::: MATERIAL PROVIDED :::

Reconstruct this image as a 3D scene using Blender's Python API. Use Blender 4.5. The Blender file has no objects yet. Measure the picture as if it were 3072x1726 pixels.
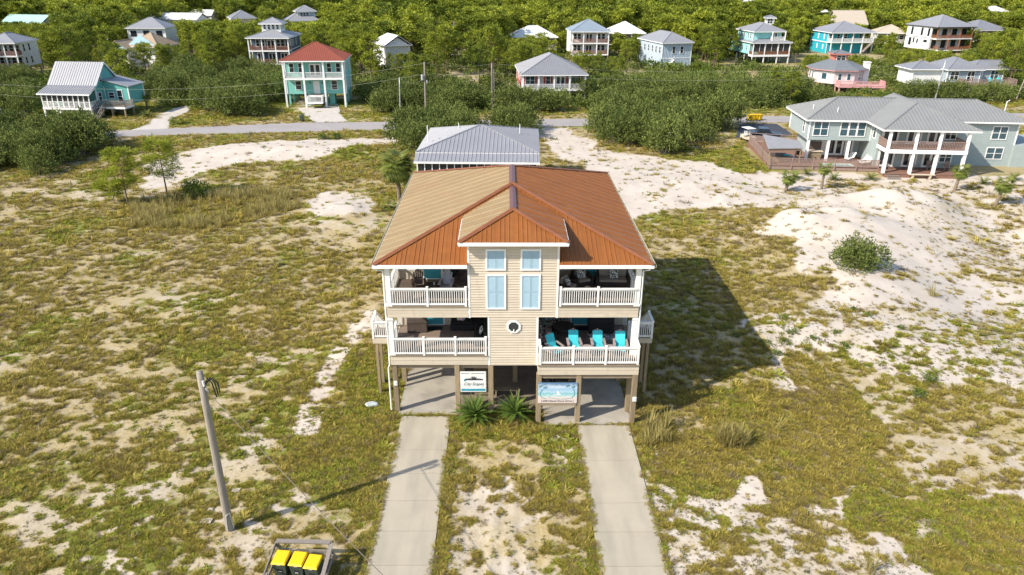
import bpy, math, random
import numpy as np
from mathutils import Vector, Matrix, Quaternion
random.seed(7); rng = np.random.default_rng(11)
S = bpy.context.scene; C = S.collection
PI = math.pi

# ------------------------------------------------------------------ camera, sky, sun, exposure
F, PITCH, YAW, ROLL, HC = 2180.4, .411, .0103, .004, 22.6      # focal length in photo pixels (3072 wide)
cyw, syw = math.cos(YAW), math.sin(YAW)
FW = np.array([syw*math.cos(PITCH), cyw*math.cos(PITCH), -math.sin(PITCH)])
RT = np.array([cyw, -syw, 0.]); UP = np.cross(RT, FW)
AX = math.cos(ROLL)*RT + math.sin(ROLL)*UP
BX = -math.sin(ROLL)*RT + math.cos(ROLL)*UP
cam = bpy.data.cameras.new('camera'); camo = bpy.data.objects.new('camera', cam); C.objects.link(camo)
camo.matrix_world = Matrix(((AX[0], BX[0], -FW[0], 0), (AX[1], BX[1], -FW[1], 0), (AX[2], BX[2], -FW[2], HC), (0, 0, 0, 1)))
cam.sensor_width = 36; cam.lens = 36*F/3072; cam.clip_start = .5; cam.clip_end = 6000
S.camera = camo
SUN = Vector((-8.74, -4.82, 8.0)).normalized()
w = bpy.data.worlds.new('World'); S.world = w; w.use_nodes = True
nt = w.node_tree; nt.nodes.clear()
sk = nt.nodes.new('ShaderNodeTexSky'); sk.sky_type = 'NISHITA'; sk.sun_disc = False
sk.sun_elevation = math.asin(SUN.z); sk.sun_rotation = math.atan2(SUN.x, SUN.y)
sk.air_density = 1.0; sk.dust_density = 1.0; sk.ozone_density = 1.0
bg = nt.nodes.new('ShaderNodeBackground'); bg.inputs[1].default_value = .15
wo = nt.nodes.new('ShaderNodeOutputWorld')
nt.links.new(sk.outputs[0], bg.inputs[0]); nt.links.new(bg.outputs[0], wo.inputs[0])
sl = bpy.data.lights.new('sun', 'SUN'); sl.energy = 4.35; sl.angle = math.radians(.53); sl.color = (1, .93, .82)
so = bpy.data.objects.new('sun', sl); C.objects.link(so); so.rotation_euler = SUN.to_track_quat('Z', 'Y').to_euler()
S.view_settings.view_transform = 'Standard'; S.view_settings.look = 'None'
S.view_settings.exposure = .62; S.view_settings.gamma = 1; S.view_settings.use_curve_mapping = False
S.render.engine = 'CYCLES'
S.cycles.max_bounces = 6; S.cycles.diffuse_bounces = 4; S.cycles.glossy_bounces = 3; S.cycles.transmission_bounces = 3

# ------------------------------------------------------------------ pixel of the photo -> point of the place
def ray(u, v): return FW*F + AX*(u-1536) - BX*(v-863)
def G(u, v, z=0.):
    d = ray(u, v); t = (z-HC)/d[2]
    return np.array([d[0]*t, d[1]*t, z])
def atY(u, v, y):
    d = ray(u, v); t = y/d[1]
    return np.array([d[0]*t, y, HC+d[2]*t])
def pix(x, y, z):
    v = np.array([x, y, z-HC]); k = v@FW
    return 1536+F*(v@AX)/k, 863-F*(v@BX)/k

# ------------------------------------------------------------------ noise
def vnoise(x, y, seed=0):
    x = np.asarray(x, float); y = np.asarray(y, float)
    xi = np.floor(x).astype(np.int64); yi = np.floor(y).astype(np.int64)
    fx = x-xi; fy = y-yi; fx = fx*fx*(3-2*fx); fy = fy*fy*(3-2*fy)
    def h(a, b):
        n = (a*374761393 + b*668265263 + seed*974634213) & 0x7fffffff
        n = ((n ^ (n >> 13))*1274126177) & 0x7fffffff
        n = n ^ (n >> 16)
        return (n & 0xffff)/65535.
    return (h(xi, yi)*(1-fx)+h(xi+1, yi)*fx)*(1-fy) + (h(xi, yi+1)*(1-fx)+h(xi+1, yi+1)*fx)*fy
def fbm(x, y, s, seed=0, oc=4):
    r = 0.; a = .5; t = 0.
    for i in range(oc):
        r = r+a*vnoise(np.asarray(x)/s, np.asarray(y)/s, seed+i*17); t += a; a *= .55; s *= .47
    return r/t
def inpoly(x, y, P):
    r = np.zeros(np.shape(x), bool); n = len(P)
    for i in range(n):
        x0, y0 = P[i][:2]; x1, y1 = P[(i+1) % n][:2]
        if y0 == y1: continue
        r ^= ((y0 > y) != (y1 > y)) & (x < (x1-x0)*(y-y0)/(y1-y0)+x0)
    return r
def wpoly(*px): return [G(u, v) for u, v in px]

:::

* STATED PROBLEM *
Collect from the data above every line that includes "scene".

* EXERCISE ANSWER *
Reconstruct this image as a 3D scene using Blender's Python API. Use Blender 4.5. The Blender file has no objects yet. Measure the picture as if it were 3072x1726 pixels.
S = bpy.context.scene; C = S.collection